At Beira, A Portuguese Port Through Which We Have
Treaty Rights By Which We May Pass Troops, A Curious Mixed Force Of
Australians, New Zealanders And Others Was Being Disembarked And
Pushed Through To Rhodesia, So As To Cut Off Any Trek Which The
Boers Might Make In That Direction.
Carrington, a fierce old
soldier with a large experience of South African warfare, was in
command of this picturesque force, which moved amid tropical
forests over crocodile-haunted streams, while their comrades were
shivering in the cold southerly winds of a Cape winter.
Neither our
Government, our people, nor the world understood at the beginning
of this campaign how grave was the task which we had undertaken,
but, having once realised it, it must be acknowledged that it was
carried through in no half-hearted way.
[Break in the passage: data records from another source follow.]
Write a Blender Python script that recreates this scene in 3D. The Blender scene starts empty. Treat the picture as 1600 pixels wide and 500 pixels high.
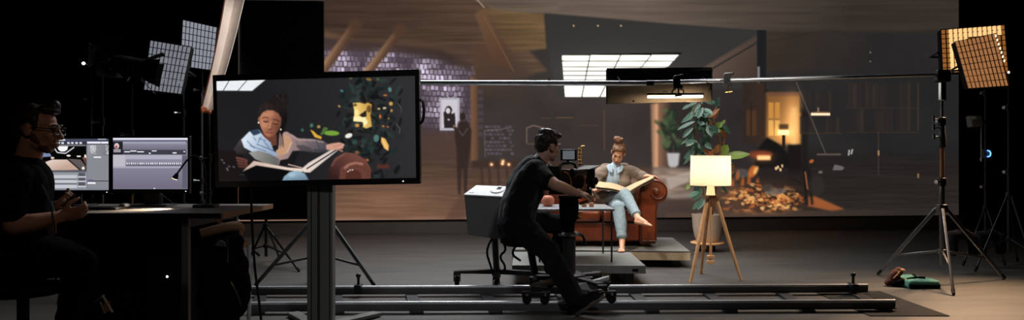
import bpy, bmesh, math, random
import numpy as np
from mathutils import Vector, Matrix, Quaternion
V = Vector
F, CH = 1150.0, 1.18           # survey: focal length (px of a 1600 px frame) and eye height of the viewpoint, metres
def P(px, py, d):              # a sighted point at distance d (metres) from the viewpoint plane
    return V(((px - 800) * d / F, d, CH + (250 - py) * d / F))
def G(px, py):                 # a sighted point on the floor
    d = F * CH / (py - 250)
    return V(((px - 800) * d / F, d, 0.0))
def lin(c):
    c = c / 255.0
    return c / 12.92 if c <= 0.04045 else ((c + 0.055) / 1.055) ** 2.4
def C(r, g, b): return (lin(r), lin(g), lin(b), 1.0)
scene = bpy.context.scene
COL = scene.collection
rnd = random.Random(7)

# ---------------------------------------------------------------- materials
def mat(name, col, rough=0.6, metal=0.0, var=0.18, scale=18.0, bump=0.0, spec=0.4, stretch=None, sheen=0.0, coat=0.0):
    m = bpy.data.materials.new(name); m.use_nodes = True
    nt = m.node_tree; b = nt.nodes['Principled BSDF']
    tc = nt.nodes.new('ShaderNodeTexCoord'); mp = nt.nodes.new('ShaderNodeMapping')
    if stretch: mp.inputs['Scale'].default_value = stretch
    nz = nt.nodes.new('ShaderNodeTexNoise'); nz.inputs['Scale'].default_value = scale; nz.inputs['Detail'].default_value = 4
    rp = nt.nodes.new('ShaderNodeValToRGB')
    rp.color_ramp.elements[0].position = 0.3; rp.color_ramp.elements[1].position = 0.7
    rp.color_ramp.elements[0].color = tuple(max(0, c * (1 - var)) for c in col[:3]) + (1,)
    rp.color_ramp.elements[1].color = tuple(min(1, c * (1 + var)) for c in col[:3]) + (1,)
    L = nt.links.new
    L(tc.outputs['Object'], mp.inputs['Vector']); L(mp.outputs['Vector'], nz.inputs['Vector'])
    L(nz.outputs['Fac'], rp.inputs['Fac']); L(rp.outputs['Color'], b.inputs['Base Color'])
    b.inputs['Roughness'].default_value = rough; b.inputs['Metallic'].default_value = metal
    b.inputs['Specular IOR Level'].default_value = spec
    if sheen: b.inputs['Sheen Weight'].default_value = sheen
    if coat: b.inputs['Coat Weight'].default_value = coat; b.inputs['Coat Roughness'].default_value = 0.25
    if bump:
        bp = nt.nodes.new('ShaderNodeBump'); bp.inputs['Strength'].default_value = bump; bp.inputs['Distance'].default_value = 0.01
        L(nz.outputs['Fac'], bp.inputs['Height']); L(bp.outputs['Normal'], b.inputs['Normal'])
    return m
def emat(name, col, strength):
    m = bpy.data.materials.new(name); m.use_nodes = True
    b = m.node_tree.nodes['Principled BSDF']
    b.inputs['Base Color'].default_value = (0.02, 0.02, 0.02, 1)
    b.inputs['Emission Color'].default_value = col; b.inputs['Emission Strength'].default_value = strength
    return m
def screen_mat(name, rough=0.5, spec=0.15, strength=1.0):
    m = bpy.data.materials.new(name); m.use_nodes = True
    nt = m.node_tree; b = nt.nodes['Principled BSDF']
    at = nt.nodes.new('ShaderNodeAttribute'); at.attribute_name = 'picture'
    b.inputs['Base Color'].default_value = (0.008, 0.008, 0.008, 1); b.inputs['Roughness'].default_value = rough
    b.inputs['Specular IOR Level'].default_value = spec
    nt.links.new(at.outputs['Color'], b.inputs['Emission Color']); b.inputs['Emission Strength'].default_value = strength
    return m

# ---------------------------------------------------------------- mesh builder
def frame(d):
    d = V(d).normalized()
    u = V((0, 0, 1)) if abs(d.z) < 0.95 else V((0, 1, 0))
    a = d.cross(u).normalized(); b = a.cross(d).normalized()
    return a, b, d
def wpos(o):
    p = V((0, 0, 0))
    while o is not None: p = p + o.location; o = o.parent
    return p
class MB:
    def __init__(s): s.v = []; s.f = []
    def add(s, vs, fs):
        o = len(s.v); s.v += [V(v) for v in vs]; s.f += [[o + i for i in f] for f in fs]; return s
    def box(s, c, size, ax=None):
        c = V(c); X, Y, Z = ax or (V((1, 0, 0)), V((0, 1, 0)), V((0, 0, 1)))
        a, b, h = size[0] / 2, size[1] / 2, size[2] / 2
        vs = [c + X * (i * a) + Y * (j * b) + Z * (k * h) for k in (-1, 1) for j in (-1, 1) for i in (-1, 1)]
        return s.add(vs, [(0, 2, 3, 1), (4, 5, 7, 6), (0, 1, 5, 4), (2, 6, 7, 3), (0, 4, 6, 2), (1, 3, 7, 5)])
    def bb(s, lo, hi):
        lo, hi = V(lo), V(hi); return s.box((lo + hi) / 2, hi - lo)
    def beam(s, p0, p1, w, h):
        p0, p1 = V(p0), V(p1); a, b, d = frame(p1 - p0)
        return s.box((p0 + p1) / 2, (w, h, (p1 - p0).length), (a, b, d))
    def cyl(s, p0, p1, r0, r1=None, n=16):
        r1 = r0 if r1 is None else r1
        p0, p1 = V(p0), V(p1); a, b, d = frame(p1 - p0)
        vs = []
        for p, r in ((p0, r0), (p1, r1)):
            vs += [p + a * (r * math.cos(2 * math.pi * i / n)) + b * (r * math.sin(2 * math.pi * i / n)) for i in range(n)]
        fs = [(i, (i + 1) % n, n + (i + 1) % n, n + i) for i in range(n)]
        fs += [tuple(range(n))[::-1], tuple(range(n, 2 * n))]
        return s.add(vs, fs)
    def tube(s, pts, r, n=10, smooth=0):
        pts = [V(p) for p in pts]
        for _ in range(smooth):
            q = [pts[0]]
            for i in range(len(pts) - 1):
                q += [pts[i].lerp(pts[i + 1], 0.25), pts[i].lerp(pts[i + 1], 0.75)]
            pts = q + [pts[-1]]
        m = len(pts); rr = r if isinstance(r, (list, tuple)) else [r] * m
        if len(rr) != m: rr = [rr[0] + (rr[-1] - rr[0]) * i / (m - 1) for i in range(m)]
        a, b, d = frame(pts[1] - pts[0]); vs = []
        for i in range(m):
            t = (pts[min(i + 1, m - 1)] - pts[max(i - 1, 0)])
            if t.length > 1e-9:
                t.normalize(); q = d.rotation_difference(t); a = q @ a; b = q @ b; d = t
            vs += [pts[i] + a * (rr[i] * math.cos(2 * math.pi * k / n)) + b * (rr[i] * math.sin(2 * math.pi * k / n)) for k in range(n)]
        fs = [(i * n + k, i * n + (k + 1) % n, (i + 1) * n + (k + 1) % n, (i + 1) * n + k) for i in range(m - 1) for k in range(n)]
        fs += [tuple(range(n))[::-1], tuple(range((m - 1) * n, m * n))]
        return s.add(vs, fs)
    def ell(s, c, r, ax=None, nu=20, nv=12):
        c = V(c); X, Y, Z = ax or (V((1, 0, 0)), V((0, 1, 0)), V((0, 0, 1)))
        if not isinstance(r, (tuple, list)): r = (r, r, r)
        vs = [c + Z * r[2]]
        for j in range(1, nv):
            t = math.pi * j / nv
            for i in range(nu):
                p = 2 * math.pi * i / nu
                vs.append(c + X * (r[0] * math.sin(t) * math.cos(p)) + Y * (r[1] * math.sin(t) * math.sin(p)) + Z * (r[2] * math.cos(t)))
        vs.append(c - Z * r[2]); fs = []
        for i in range(nu): fs.append((0, 1 + i, 1 + (i + 1) % nu))
        for j in range(nv - 2):
            for i in range(nu):
                q = 1 + j * nu
                fs.append((q + i, q + nu + i, q + nu + (i + 1) % nu, q + (i + 1) % nu))
        q = 1 + (nv - 2) * nu
        for i in range(nu): fs.append((len(vs) - 1, q + (i + 1) % nu, q + i))
        return s.add(vs, fs)
    def cap(s, p0, p1, r0, r1=None, n=14):       # tapered capsule
        r1 = r0 if r1 is None else r1
        p0, p1 = V(p0), V(p1); a, b, d = frame(p1 - p0); L = (p1 - p0).length
        sa = max(-0.95, min(0.95, (r0 - r1) / max(L, 1e-6))); ca = math.asin(sa)
        rings = []; k = 5
        for i in range(1, k + 1):
            t = -math.pi / 2 + (ca + math.pi / 2) * i / k
            rings.append((p0 + d * (r0 * math.sin(t)), r0 * math.cos(t)))
        for i in range(0, k):
            t = ca + (math.pi / 2 - ca) * i / k
            rings.append((p1 + d * (r1 * math.sin(t)), r1 * math.cos(t)))
        vs = [p0 - d * r0]
        for c, r in rings: vs += [c + a * (r * math.cos(2 * math.pi * i / n)) + b * (r * math.sin(2 * math.pi * i / n)) for i in range(n)]
        vs.append(p1 + d * r1); fs = [(0, 1 + (i + 1) % n, 1 + i) for i in range(n)]
        for j in range(len(rings) - 1):
            q = 1 + j * n
            fs += [(q + i, q + (i + 1) % n, q + n + (i + 1) % n, q + n + i) for i in range(n)]
        q = 1 + (len(rings) - 1) * n
        fs += [(len(vs) - 1, q + i, q + (i + 1) % n) for i in range(n)]
        return s.add(vs, fs)
    def limb(s, pts):                            # [(point, radius), ...]
        for (p, r), (q, t) in zip(pts, pts[1:]): s.cap(p, q, r, t)
        return s
    def lathe(s, c, prof, n=32, ax=None):
        c = V(c); X, Y, Z = ax or (V((1, 0, 0)), V((0, 1, 0)), V((0, 0, 1))); vs = []; fs = []
        for r, z in prof:
            vs += [c + Z * z + X * (r * math.cos(2 * math.pi * i / n)) + Y * (r * math.sin(2 * math.pi * i / n)) for i in range(n)]
        for j in range(len(prof) - 1):
            fs += [(j * n + i, j * n + (i + 1) % n, (j + 1) * n + (i + 1) % n, (j + 1) * n + i) for i in range(n)]
        if prof[0][0] > 1e-6: fs.append(tuple(range(n))[::-1])
        if prof[-1][0] > 1e-6: fs.append(tuple(range((len(prof) - 1) * n, len(prof) * n)))
        return s.add(vs, fs)
    def prism(s, poly, off):
        poly = [V(p) for p in poly]; off = V(off); n = len(poly)
        fs = [(i, (i + 1) % n, n + (i + 1) % n, n + i) for i in range(n)] + [tuple(range(n))[::-1], tuple(range(n, 2 * n))]
        return s.add(poly + [p + off for p in poly], fs)
    def leaf(s, base, tip, w, nrm, droop=0.0, n=6, thick=0.0012):
        base, tip, nrm = V(base), V(tip), V(nrm); ax = tip - base; L = ax.length; side = ax.cross(nrm)
        if side.length < 1e-6: side = ax.cross(V((0.3, 0.5, 0.8)))
        side.normalize(); nn = side.cross(ax).normalized(); vs = []; fs = []
        for lay in (1, -1):
            for i in range(n + 1):
                t = i / n; c = base + ax * t - V((0, 0, 1)) * (droop * t * t * L) + nn * (lay * thick)
                ww = w * (math.sin(math.pi * min(1, t * 0.96 + 0.03)) ** 0.8)
                vs += [c - side * ww + nn * (0.25 * ww), c, c + side * ww + nn * (0.25 * ww)]
        m = 3 * (n + 1)
        for i in range(n):
            for k in (0, 1):
                q = 3 * i + k
                fs.append((q, q + 1, q + 4, q + 3)); fs.append((m + q, m + q + 3, m + q + 4, m + q + 1))
            fs.append((3 * i, 3 * i + 3, m + 3 * i + 3, m + 3 * i)); fs.append((3 * i + 2, m + 3 * i + 2, m + 3 * i + 5, 3 * i + 5))
        fs.append((0, 1, m + 1, m)); fs.append((1, 2, m + 2, m + 1))
        q = 3 * n
        fs.append((q, m + q, m + q + 1, q + 1)); fs.append((q + 1, m + q + 1, m + q + 2, q + 2))
        return s.add(vs, fs)
    def build(s, name, m, parent=None, bevel=0.0, seg=2, smooth=35, remesh=0.0, sm=0, fold=0.0, fscale=0.12, subd=0, loc=None):
        me = bpy.data.meshes.new(name); o = bpy.data.objects.new(name, me); COL.objects.link(o)
        off = wpos(parent) if parent is not None else (V(loc) if loc is not None else V((0, 0, 0)))
        if parent is not None: o.parent = parent
        else: o.location = off
        me.from_pydata([tuple(v - off) for v in s.v], [], s.f)
        bm = bmesh.new(); bm.from_mesh(me); bmesh.ops.recalc_face_normals(bm, faces=bm.faces); bm.to_mesh(me); bm.free()
        me.materials.append(m)
        if smooth:
            for p in me.polygons: p.use_smooth = True
            if not remesh: me.set_sharp_from_angle(angle=math.radians(smooth))
        if remesh:
            r = o.modifiers.new('remesh', 'REMESH'); r.mode = 'VOXEL'; r.voxel_size = remesh; r.use_smooth_shade = True
            if sm:
                k = o.modifiers.new('smooth', 'SMOOTH'); k.factor = 0.5; k.iterations = sm
        if fold:
            tx = bpy.data.textures.new(name + '_folds', 'CLOUDS'); tx.noise_scale = fscale; tx.noise_depth = 2
            d = o.modifiers.new('folds', 'DISPLACE'); d.texture = tx; d.strength = fold; d.mid_level = 0.5; d.texture_coords = 'LOCAL'
        if bevel:
            b = o.modifiers.new('bevel', 'BEVEL'); b.width = bevel; b.segments = seg; b.limit_method = 'ANGLE'; b.angle_limit = math.radians(40)
        if subd:
            q = o.modifiers.new('subd', 'SUBSURF'); q.levels = subd; q.render_levels = subd
        return o
def tag(o, label, cat, group=None, kind=None):
    o['label'] = label; o['category'] = cat
    if group: o['group'] = group
    if kind: o['kind'] = kind
    return o
def thing(name, loc, label, cat, group=None):
    o = bpy.data.objects.new(name, None); COL.objects.link(o); o.location = V(loc); o.empty_display_size = 0.1
    return tag(o, label, cat, group)
def struct(name, mb, m, **k):
    o = mb.build(name, m, **k); o['kind'] = 'structure'; return o
def dup(root, loc, label=None, group=None):
    r = root.copy(); COL.objects.link(r); r.location = loc
    if label: r['label'] = label
    if group: r['group'] = group
    for ch in list(root.children):
        c = ch.copy(); COL.objects.link(c); c.parent = r
        for g in ch.children:
            d = g.copy(); COL.objects.link(d); d.parent = c
    return r

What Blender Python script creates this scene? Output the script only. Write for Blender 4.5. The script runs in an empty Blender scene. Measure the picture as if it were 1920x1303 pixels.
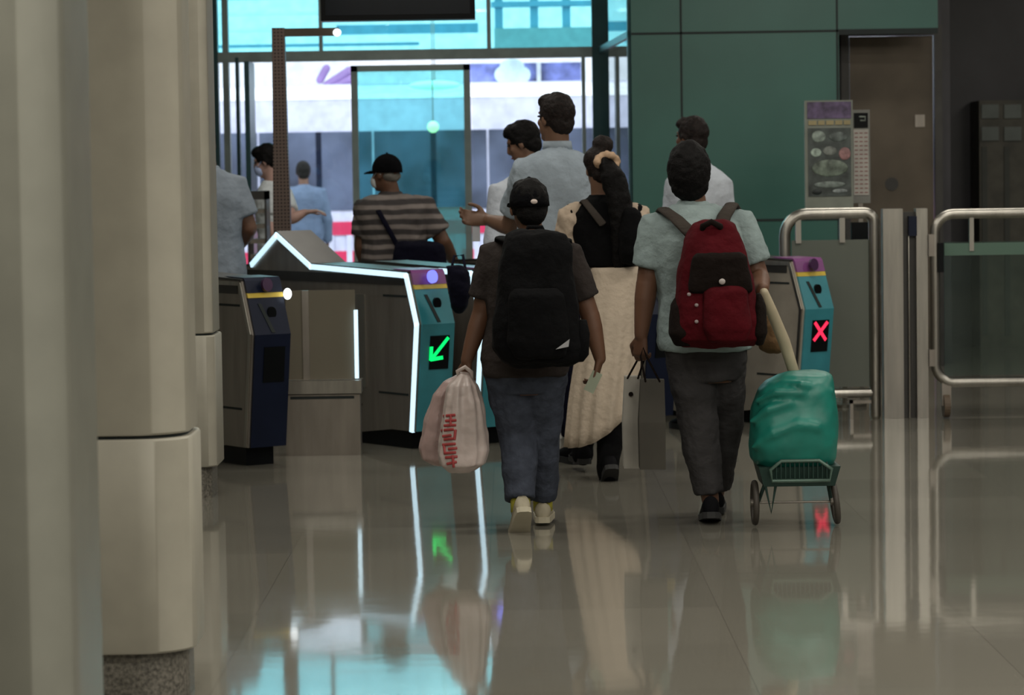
import bpy, bmesh, math, random
from mathutils import Vector, Matrix, noise
random.seed(7)
V = Vector
C = bpy.context.scene
COL = C.collection
# ------------------------------------------------------------------ camera
F = 5450.0; HC = 1.52
cam_d = bpy.data.cameras.new('camera'); cam = bpy.data.objects.new('camera', cam_d); COL.objects.link(cam)
PITCH = math.atan(332/F)
RM = Matrix.Rotation(math.pi/2-PITCH, 3, 'X') @ Matrix.Rotation(-0.0153, 3, 'Z')
cam.matrix_world = Matrix.Translation((0, 0, HC)) @ RM.to_4x4()
cam_d.sensor_width = 36; cam_d.lens = 36*F/1920; cam_d.clip_end = 200; cam_d.clip_start = .1
cam_d.dof.use_dof = True; cam_d.dof.focus_distance = 11.6; cam_d.dof.aperture_fstop = 5.6
C.camera = cam
# ------------------------------------------------------------------ world, lights, exposure
w = bpy.data.worlds.new('sky'); C.world = w; w.use_nodes = True
bg = w.node_tree.nodes['Background']; bg.inputs[0].default_value = (.86, .93, 1, 1); bg.inputs[1].default_value = 2.2
C.view_settings.view_transform = 'Standard'; C.view_settings.look = 'None'; C.view_settings.gamma = 1
C.view_settings.use_curve_mapping = False; C.view_settings.exposure = 0
def area(name, loc, sx, sy, power, col=(1, .95, .85), rot=(0, 0, 0)):
    l = bpy.data.lights.new(name, 'AREA'); l.shape = 'RECTANGLE'; l.size = sx; l.size_y = sy; l.energy = power; l.color = col
    o = bpy.data.objects.new(name, l); o.location = loc; o.rotation_euler = rot; COL.objects.link(o); return o
for yy, pw in ((1.5, 120), (5, 100), (8.5, 66), (12, 44), (15.5, 34), (19, 40)):
    for xx in (-1.2, 2.6, 6.2):
        area('ceiling_lamp', (xx, yy, 3.86), 1.8, .5, pw*(1.0 if xx > -2 else .8))
area('platform_lamp_row', (-1, 29.0, 4.6), 9, 1.5, 260, (.9, .97, 1))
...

So vast was the scene of
operations that the Canadian might almost find his native climate
at one end of it and the Queenslander at the other.
To follow in close detail the movements of the Boers and the
counter movements of the British in the southeast portion of the
Free State during this period would tax the industry of the
historian and the patience of the reader. Let it be told with as
much general truth and as little geographical detail as possible.
The narrative which is interrupted by an eternal reference to the
map is a narrative spoiled.
The main force of the Freestaters had assembled in the
north-eastern corner of their State, and from this they made their
sally southwards, attacking or avoiding at their pleasure the
eastern line of British outposts. Their first engagement, that of
Sanna's Post, was a great and deserved success. Three days later
they secured the five companies at Reddersberg. Warned in time, the
other small British bodies closed in upon their supports, and the
railway line, that nourishing artery which was necessary for the
very existence of the army, was held too strongly for attack. The
Bethulie Bridge was a particularly important point; but though the
Boers approached it, and even went the length of announcing
officially that they had destroyed it, it was not actually
attacked. At Wepener, however, on the Basutoland border, they found
an isolated force, and proceeded at once, according to their
custom, to hem it in and to bombard it, until one of their three
great allies, want of food, want of water, or want of cartridges,
should compel a surrender.
On this occasion, however, the Boers had undertaken a task which
was beyond their strength. The troops at Wepener were one thousand
seven hundred in number, and formidable in quality. The place had
been occupied by part of Brabant's Colonial division, consisting of
hardy irregulars, men of the stuff of the defenders of Mafeking.
Such men are too shrewd to be herded into an untenable position and
too valiant to surrender a tenable one. The force was commanded by
a dashing soldier, Colonel Dalgety, of the Cape Mounted Rifles, as
tough a fighter as his famous namesake.